* [WRITTEN TASK]: Below are entries; repeat exactly, and nothing else, the lines from the one holding "Write the bpy" through the one holding "rad = math.radians", inclusive. Leave the pictures out.

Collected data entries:
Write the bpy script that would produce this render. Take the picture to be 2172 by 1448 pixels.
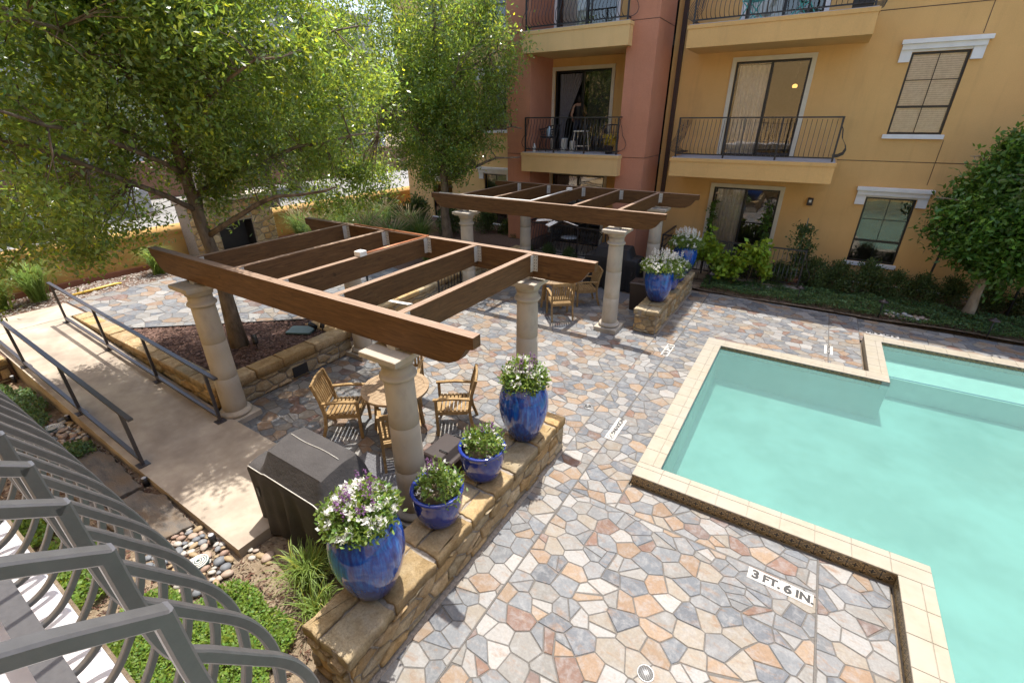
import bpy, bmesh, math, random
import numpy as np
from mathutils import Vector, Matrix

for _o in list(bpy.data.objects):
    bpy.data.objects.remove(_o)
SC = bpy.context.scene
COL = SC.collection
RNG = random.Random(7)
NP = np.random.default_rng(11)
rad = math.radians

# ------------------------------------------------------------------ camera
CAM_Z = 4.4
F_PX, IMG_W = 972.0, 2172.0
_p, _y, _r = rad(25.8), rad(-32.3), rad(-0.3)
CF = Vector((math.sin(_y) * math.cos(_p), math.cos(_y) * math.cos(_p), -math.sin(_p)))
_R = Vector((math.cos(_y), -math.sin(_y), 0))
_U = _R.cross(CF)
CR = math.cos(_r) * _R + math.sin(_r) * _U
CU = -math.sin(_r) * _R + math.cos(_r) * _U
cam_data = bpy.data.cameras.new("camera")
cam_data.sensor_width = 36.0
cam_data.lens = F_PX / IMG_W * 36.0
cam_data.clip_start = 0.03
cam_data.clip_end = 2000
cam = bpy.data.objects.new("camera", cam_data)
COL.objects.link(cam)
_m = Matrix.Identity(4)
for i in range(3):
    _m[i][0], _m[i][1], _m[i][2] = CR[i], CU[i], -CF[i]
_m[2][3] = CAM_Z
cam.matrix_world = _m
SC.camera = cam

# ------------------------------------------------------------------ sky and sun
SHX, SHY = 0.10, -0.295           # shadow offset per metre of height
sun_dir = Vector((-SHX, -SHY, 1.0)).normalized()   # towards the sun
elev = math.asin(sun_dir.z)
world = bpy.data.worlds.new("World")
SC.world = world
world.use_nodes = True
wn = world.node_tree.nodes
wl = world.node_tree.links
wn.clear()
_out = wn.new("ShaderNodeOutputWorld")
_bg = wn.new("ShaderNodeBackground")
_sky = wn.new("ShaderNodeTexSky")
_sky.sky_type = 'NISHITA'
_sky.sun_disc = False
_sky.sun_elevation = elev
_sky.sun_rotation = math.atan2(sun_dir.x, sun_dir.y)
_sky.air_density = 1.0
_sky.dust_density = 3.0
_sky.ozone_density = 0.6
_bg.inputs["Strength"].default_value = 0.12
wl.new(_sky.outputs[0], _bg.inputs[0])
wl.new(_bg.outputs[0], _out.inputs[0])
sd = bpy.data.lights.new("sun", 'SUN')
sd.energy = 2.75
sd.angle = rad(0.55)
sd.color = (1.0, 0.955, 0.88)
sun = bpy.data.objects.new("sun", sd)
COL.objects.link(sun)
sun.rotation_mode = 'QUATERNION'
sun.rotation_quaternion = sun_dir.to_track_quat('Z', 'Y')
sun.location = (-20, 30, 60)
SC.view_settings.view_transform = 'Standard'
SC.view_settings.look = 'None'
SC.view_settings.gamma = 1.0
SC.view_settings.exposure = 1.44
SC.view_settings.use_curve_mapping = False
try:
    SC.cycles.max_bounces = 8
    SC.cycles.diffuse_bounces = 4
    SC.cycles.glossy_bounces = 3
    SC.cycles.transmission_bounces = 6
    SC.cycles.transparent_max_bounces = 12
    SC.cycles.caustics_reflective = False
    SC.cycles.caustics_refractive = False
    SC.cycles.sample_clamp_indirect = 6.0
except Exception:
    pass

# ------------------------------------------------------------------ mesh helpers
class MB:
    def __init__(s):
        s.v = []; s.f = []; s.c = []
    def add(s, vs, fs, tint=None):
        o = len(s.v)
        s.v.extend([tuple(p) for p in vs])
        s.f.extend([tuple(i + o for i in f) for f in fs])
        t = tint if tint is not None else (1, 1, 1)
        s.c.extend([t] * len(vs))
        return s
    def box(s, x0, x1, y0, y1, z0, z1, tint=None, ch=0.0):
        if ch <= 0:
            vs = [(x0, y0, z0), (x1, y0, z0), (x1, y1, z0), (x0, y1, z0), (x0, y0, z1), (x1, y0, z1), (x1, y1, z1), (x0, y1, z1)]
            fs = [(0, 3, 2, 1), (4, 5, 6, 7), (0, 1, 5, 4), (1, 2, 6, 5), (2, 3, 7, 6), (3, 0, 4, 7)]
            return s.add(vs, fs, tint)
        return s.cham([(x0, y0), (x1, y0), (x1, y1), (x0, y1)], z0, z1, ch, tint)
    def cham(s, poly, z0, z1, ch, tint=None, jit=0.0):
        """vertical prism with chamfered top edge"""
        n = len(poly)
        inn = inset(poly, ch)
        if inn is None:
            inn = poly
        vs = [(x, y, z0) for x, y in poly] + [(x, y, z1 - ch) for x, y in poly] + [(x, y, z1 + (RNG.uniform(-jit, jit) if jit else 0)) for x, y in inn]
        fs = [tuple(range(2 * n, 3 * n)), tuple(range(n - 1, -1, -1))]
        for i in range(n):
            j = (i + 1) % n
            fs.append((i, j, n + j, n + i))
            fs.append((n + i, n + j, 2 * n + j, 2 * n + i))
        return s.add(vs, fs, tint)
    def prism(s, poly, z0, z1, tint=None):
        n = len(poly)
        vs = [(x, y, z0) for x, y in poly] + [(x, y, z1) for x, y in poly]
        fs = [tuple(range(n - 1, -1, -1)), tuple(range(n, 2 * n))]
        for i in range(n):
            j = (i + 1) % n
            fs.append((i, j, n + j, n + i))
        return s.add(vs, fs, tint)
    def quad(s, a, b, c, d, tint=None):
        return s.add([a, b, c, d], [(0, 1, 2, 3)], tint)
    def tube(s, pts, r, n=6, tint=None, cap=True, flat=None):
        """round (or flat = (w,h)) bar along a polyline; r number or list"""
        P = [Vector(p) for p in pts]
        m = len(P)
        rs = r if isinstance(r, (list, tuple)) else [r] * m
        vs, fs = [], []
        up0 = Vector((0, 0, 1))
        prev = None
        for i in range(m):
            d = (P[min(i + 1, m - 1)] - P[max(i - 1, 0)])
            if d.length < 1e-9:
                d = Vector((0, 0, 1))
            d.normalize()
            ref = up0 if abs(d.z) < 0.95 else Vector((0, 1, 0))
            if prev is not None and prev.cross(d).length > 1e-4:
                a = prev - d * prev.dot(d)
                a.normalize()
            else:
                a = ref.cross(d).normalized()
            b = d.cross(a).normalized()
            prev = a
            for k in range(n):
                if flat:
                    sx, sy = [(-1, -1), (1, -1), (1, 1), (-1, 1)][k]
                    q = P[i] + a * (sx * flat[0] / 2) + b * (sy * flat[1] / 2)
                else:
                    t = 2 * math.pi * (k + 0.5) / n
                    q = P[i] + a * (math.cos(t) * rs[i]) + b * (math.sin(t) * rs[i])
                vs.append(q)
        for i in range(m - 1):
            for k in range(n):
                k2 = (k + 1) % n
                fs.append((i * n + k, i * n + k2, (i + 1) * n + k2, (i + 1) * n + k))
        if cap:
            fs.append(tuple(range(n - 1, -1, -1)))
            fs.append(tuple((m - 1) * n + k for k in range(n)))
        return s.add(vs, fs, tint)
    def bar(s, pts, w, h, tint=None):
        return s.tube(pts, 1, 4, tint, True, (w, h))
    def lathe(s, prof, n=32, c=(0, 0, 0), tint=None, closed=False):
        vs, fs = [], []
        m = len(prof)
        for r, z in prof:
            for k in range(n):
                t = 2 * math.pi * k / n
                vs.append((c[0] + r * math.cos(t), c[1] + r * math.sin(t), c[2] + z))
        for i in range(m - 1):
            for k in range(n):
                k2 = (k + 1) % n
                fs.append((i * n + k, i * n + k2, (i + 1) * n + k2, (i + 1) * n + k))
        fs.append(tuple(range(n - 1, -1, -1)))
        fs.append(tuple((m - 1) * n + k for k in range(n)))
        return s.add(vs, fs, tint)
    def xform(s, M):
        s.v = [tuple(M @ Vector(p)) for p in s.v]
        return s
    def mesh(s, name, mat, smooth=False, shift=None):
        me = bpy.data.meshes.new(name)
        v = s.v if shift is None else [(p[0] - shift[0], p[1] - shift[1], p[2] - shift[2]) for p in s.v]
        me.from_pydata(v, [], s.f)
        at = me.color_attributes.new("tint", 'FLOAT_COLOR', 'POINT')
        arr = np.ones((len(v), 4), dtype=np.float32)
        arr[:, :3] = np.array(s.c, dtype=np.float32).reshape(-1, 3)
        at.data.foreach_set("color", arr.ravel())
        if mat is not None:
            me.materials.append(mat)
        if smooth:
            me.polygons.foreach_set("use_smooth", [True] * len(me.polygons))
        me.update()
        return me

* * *

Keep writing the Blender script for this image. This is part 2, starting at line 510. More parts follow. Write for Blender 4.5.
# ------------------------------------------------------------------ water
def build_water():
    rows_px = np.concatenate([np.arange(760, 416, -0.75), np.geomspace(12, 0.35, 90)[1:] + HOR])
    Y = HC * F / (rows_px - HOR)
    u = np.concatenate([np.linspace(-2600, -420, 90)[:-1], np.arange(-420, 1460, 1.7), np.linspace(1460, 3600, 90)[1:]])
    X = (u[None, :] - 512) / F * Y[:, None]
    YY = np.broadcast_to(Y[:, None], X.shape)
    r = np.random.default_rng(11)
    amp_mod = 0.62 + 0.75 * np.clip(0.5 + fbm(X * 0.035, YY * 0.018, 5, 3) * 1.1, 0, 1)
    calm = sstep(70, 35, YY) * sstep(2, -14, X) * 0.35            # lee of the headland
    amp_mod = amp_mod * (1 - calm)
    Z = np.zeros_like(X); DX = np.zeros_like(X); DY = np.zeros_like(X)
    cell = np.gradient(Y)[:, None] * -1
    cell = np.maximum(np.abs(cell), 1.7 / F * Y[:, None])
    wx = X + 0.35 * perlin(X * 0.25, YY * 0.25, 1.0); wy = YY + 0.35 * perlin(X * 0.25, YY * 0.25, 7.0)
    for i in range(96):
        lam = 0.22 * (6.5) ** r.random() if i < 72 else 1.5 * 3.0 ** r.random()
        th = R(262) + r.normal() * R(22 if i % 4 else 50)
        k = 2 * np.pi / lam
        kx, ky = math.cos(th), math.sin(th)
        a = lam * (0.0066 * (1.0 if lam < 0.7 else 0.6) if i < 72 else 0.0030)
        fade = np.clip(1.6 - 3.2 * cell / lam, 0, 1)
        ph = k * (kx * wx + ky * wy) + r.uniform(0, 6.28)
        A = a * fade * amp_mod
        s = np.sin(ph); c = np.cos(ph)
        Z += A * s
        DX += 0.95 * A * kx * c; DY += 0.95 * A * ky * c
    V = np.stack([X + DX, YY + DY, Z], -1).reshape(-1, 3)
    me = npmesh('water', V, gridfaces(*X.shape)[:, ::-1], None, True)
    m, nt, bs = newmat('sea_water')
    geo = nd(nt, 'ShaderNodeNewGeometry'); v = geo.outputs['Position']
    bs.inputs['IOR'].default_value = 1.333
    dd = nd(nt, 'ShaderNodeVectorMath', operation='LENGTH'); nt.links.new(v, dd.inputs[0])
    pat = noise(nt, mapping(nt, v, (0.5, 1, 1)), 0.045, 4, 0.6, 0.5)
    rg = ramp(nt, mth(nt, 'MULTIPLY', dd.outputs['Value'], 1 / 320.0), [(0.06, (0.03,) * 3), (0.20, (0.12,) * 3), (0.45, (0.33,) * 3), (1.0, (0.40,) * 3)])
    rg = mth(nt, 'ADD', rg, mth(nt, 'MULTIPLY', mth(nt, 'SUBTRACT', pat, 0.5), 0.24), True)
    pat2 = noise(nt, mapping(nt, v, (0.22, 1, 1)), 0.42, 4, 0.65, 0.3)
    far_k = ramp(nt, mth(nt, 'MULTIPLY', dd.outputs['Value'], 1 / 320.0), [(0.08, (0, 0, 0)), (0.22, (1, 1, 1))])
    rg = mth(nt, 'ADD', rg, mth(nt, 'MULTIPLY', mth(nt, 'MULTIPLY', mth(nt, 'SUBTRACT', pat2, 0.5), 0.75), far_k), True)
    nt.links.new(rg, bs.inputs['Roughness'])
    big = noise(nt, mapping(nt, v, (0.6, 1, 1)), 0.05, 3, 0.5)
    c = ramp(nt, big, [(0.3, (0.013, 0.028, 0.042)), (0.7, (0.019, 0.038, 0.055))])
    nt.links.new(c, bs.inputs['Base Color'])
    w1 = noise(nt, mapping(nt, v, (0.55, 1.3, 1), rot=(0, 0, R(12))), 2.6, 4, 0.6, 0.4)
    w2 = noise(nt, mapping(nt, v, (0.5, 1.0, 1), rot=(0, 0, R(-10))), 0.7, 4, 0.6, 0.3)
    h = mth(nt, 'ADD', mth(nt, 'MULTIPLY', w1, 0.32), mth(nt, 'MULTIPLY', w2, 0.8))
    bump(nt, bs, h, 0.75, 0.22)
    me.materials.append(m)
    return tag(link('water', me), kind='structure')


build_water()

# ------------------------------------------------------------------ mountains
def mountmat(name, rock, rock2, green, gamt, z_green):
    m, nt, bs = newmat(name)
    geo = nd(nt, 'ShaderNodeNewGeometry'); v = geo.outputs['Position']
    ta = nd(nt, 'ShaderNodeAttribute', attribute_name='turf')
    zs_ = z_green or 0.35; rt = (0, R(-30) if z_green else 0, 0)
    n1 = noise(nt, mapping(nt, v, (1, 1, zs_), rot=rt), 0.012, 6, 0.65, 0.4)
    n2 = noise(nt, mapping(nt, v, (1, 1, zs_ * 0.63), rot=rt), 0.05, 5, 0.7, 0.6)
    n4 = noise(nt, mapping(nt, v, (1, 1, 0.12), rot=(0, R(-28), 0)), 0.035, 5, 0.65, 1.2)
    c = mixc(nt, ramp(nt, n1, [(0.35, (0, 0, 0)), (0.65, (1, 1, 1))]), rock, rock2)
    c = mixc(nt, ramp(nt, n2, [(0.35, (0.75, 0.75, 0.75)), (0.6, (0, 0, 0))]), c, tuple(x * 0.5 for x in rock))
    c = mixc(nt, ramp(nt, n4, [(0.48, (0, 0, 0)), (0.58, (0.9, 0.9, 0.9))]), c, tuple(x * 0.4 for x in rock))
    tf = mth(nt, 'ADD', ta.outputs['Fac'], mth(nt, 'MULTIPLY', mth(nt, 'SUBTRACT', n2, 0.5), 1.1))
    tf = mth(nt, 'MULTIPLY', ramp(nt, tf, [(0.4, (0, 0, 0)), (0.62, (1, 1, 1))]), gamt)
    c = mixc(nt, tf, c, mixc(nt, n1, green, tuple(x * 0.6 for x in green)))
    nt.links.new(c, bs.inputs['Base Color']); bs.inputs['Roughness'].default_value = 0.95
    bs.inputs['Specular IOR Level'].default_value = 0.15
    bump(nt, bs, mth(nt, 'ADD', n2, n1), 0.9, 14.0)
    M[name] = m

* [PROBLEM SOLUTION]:
Write the bpy script that would produce this render. Take the picture to be 2172 by 1448 pixels.
import bpy, bmesh, math, random
import numpy as np
from mathutils import Vector, Matrix

for _o in list(bpy.data.objects):
    bpy.data.objects.remove(_o)
SC = bpy.context.scene
COL = SC.collection
RNG = random.Random(7)
NP = np.random.default_rng(11)
rad = math.radians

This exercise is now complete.